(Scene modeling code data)
========================

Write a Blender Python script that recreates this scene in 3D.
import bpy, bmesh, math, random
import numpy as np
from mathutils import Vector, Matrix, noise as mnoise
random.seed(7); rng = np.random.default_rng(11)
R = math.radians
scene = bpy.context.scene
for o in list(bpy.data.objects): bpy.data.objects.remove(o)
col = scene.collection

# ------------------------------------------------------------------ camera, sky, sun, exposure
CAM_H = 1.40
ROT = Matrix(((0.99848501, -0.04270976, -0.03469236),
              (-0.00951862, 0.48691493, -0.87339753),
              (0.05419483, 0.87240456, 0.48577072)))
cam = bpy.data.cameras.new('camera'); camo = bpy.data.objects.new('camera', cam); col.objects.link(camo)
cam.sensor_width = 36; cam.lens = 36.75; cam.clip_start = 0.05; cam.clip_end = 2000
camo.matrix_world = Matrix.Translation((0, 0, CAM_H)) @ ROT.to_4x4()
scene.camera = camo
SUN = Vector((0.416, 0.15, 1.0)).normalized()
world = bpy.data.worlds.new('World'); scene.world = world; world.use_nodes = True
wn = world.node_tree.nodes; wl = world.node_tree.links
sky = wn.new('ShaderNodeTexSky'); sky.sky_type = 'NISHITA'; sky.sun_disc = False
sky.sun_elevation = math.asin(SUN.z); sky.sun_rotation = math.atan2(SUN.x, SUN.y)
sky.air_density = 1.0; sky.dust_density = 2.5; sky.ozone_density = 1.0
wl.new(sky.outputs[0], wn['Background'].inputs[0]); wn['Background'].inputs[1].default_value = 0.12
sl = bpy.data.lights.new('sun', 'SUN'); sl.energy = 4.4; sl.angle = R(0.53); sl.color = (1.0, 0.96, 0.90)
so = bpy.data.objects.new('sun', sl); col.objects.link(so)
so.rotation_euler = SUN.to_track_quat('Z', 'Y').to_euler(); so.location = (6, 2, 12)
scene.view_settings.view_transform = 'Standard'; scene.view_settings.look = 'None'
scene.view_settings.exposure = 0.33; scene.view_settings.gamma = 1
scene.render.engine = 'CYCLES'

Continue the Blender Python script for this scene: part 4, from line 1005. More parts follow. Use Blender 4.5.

========================

▸ **Task statement**:
Look through the data and gather every line with the string "from" in it.

▸ **Correct answer**:
from mathutils import Vector, Matrix, noise as mnoise
Continue the Blender Python script for this scene: part 4, from line 1005. More parts follow. Use Blender 4.5.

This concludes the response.